## Objective:
Copy out every line exactly as given.

== Material ==

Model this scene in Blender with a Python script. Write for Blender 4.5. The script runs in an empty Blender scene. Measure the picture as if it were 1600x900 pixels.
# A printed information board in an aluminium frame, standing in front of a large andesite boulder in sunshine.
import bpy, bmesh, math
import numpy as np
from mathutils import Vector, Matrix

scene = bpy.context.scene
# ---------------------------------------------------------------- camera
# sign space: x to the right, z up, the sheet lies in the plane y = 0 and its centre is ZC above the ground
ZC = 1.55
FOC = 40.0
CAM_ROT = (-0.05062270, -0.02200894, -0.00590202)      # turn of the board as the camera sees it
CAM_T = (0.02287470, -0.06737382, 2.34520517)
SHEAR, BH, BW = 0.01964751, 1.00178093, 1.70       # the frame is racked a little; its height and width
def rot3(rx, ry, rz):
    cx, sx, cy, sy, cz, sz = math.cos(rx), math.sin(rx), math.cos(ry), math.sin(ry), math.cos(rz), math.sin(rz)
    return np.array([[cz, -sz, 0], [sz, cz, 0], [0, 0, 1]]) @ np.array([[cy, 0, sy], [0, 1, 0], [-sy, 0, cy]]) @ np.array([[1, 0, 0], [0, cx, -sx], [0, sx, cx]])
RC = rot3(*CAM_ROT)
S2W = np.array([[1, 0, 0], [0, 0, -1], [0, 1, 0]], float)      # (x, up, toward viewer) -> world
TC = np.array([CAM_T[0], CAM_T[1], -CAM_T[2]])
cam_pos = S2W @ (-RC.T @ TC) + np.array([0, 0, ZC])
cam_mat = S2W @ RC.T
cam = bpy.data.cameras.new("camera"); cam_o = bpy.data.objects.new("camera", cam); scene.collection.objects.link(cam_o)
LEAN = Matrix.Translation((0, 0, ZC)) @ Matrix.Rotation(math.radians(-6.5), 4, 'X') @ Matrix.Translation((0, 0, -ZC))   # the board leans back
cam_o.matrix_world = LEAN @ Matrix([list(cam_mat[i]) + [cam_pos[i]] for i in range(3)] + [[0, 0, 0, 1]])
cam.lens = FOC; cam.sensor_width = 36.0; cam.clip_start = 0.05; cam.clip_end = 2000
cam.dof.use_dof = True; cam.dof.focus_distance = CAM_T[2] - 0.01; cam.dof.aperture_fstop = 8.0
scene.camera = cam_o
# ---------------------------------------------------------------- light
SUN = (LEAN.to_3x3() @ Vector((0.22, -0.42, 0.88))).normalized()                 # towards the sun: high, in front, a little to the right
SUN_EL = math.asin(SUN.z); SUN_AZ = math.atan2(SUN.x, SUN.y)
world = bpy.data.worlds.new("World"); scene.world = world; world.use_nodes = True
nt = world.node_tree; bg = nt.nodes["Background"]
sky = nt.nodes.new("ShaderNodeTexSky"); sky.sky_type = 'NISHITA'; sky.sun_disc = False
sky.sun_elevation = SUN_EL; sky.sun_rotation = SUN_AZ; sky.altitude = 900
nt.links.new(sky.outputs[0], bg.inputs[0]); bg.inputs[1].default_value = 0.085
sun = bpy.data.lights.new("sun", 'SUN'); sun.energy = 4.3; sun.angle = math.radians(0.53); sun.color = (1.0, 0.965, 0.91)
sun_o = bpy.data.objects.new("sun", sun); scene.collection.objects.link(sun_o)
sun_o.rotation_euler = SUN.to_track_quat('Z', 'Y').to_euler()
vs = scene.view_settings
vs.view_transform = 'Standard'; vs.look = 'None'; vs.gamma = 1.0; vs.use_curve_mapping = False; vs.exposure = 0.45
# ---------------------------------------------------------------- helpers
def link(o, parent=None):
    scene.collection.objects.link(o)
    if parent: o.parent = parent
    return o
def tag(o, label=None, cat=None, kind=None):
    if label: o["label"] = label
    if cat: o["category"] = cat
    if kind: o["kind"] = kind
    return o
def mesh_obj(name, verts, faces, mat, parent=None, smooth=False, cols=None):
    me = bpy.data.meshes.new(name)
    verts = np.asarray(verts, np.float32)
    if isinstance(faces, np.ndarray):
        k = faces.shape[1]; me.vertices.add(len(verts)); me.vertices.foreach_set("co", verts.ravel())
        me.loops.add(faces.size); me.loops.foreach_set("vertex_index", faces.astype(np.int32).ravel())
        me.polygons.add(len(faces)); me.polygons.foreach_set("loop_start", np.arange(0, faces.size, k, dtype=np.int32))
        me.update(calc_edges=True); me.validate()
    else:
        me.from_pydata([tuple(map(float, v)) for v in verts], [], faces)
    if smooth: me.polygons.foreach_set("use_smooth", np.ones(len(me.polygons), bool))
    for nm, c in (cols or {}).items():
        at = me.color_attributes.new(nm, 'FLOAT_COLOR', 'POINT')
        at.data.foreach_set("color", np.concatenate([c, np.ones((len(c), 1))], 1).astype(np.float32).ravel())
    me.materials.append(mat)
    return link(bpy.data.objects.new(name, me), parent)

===

## Full output:
Model this scene in Blender with a Python script. Write for Blender 4.5. The script runs in an empty Blender scene. Measure the picture as if it were 1600x900 pixels.
# A printed information board in an aluminium frame, standing in front of a large andesite boulder in sunshine.
import bpy, bmesh, math
import numpy as np
from mathutils import Vector, Matrix

scene = bpy.context.scene
# ---------------------------------------------------------------- camera
# sign space: x to the right, z up, the sheet lies in the plane y = 0 and its centre is ZC above the ground
ZC = 1.55
FOC = 40.0
CAM_ROT = (-0.05062270, -0.02200894, -0.00590202)      # turn of the board as the camera sees it
CAM_T = (0.02287470, -0.06737382, 2.34520517)
SHEAR, BH, BW = 0.01964751, 1.00178093, 1.70       # the frame is racked a little; its height and width
def rot3(rx, ry, rz):
    cx, sx, cy, sy, cz, sz = math.cos(rx), math.sin(rx), math.cos(ry), math.sin(ry), math.cos(rz), math.sin(rz)
    return np.array([[cz, -sz, 0], [sz, cz, 0], [0, 0, 1]]) @ np.array([[cy, 0, sy], [0, 1, 0], [-sy, 0, cy]]) @ np.array([[1, 0, 0], [0, cx, -sx], [0, sx, cx]])
RC = rot3(*CAM_ROT)
S2W = np.array([[1, 0, 0], [0, 0, -1], [0, 1, 0]], float)      # (x, up, toward viewer) -> world
TC = np.array([CAM_T[0], CAM_T[1], -CAM_T[2]])
cam_pos = S2W @ (-RC.T @ TC) + np.array([0, 0, ZC])
cam_mat = S2W @ RC.T
cam = bpy.data.cameras.new("camera"); cam_o = bpy.data.objects.new("camera", cam); scene.collection.objects.link(cam_o)
LEAN = Matrix.Translation((0, 0, ZC)) @ Matrix.Rotation(math.radians(-6.5), 4, 'X') @ Matrix.Translation((0, 0, -ZC))   # the board leans back
cam_o.matrix_world = LEAN @ Matrix([list(cam_mat[i]) + [cam_pos[i]] for i in range(3)] + [[0, 0, 0, 1]])
cam.lens = FOC; cam.sensor_width = 36.0; cam.clip_start = 0.05; cam.clip_end = 2000
cam.dof.use_dof = True; cam.dof.focus_distance = CAM_T[2] - 0.01; cam.dof.aperture_fstop = 8.0
scene.camera = cam_o
# ---------------------------------------------------------------- light
SUN = (LEAN.to_3x3() @ Vector((0.22, -0.42, 0.88))).normalized()                 # towards the sun: high, in front, a little to the right
SUN_EL = math.asin(SUN.z); SUN_AZ = math.atan2(SUN.x, SUN.y)
world = bpy.data.worlds.new("World"); scene.world = world; world.use_nodes = True
nt = world.node_tree; bg = nt.nodes["Background"]
sky = nt.nodes.new("ShaderNodeTexSky"); sky.sky_type = 'NISHITA'; sky.sun_disc = False
sky.sun_elevation = SUN_EL; sky.sun_rotation = SUN_AZ; sky.altitude = 900
nt.links.new(sky.outputs[0], bg.inputs[0]); bg.inputs[1].default_value = 0.085
sun = bpy.data.lights.new("sun", 'SUN'); sun.energy = 4.3; sun.angle = math.radians(0.53); sun.color = (1.0, 0.965, 0.91)
sun_o = bpy.data.objects.new("sun", sun); scene.collection.objects.link(sun_o)
sun_o.rotation_euler = SUN.to_track_quat('Z', 'Y').to_euler()
vs = scene.view_settings
vs.view_transform = 'Standard'; vs.look = 'None'; vs.gamma = 1.0; vs.use_curve_mapping = False; vs.exposure = 0.45
# ---------------------------------------------------------------- helpers
def link(o, parent=None):
    scene.collection.objects.link(o)
    if parent: o.parent = parent
    return o
def tag(o, label=None, cat=None, kind=None):
    if label: o["label"] = label
    if cat: o["category"] = cat
    if kind: o["kind"] = kind
    return o
def mesh_obj(name, verts, faces, mat, parent=None, smooth=False, cols=None):
    me = bpy.data.meshes.new(name)
    verts = np.asarray(verts, np.float32)
    if isinstance(faces, np.ndarray):
        k = faces.shape[1]; me.vertices.add(len(verts)); me.vertices.foreach_set("co", verts.ravel())
        me.loops.add(faces.size); me.loops.foreach_set("vertex_index", faces.astype(np.int32).ravel())
        me.polygons.add(len(faces)); me.polygons.foreach_set("loop_start", np.arange(0, faces.size, k, dtype=np.int32))
        me.update(calc_edges=True); me.validate()
    else:
        me.from_pydata([tuple(map(float, v)) for v in verts], [], faces)
    if smooth: me.polygons.foreach_set("use_smooth", np.ones(len(me.polygons), bool))
    for nm, c in (cols or {}).items():
        at = me.color_attributes.new(nm, 'FLOAT_COLOR', 'POINT')
        at.data.foreach_set("color", np.concatenate([c, np.ones((len(c), 1))], 1).astype(np.float32).ravel())
    me.materials.append(mat)
    return link(bpy.data.objects.new(name, me), parent)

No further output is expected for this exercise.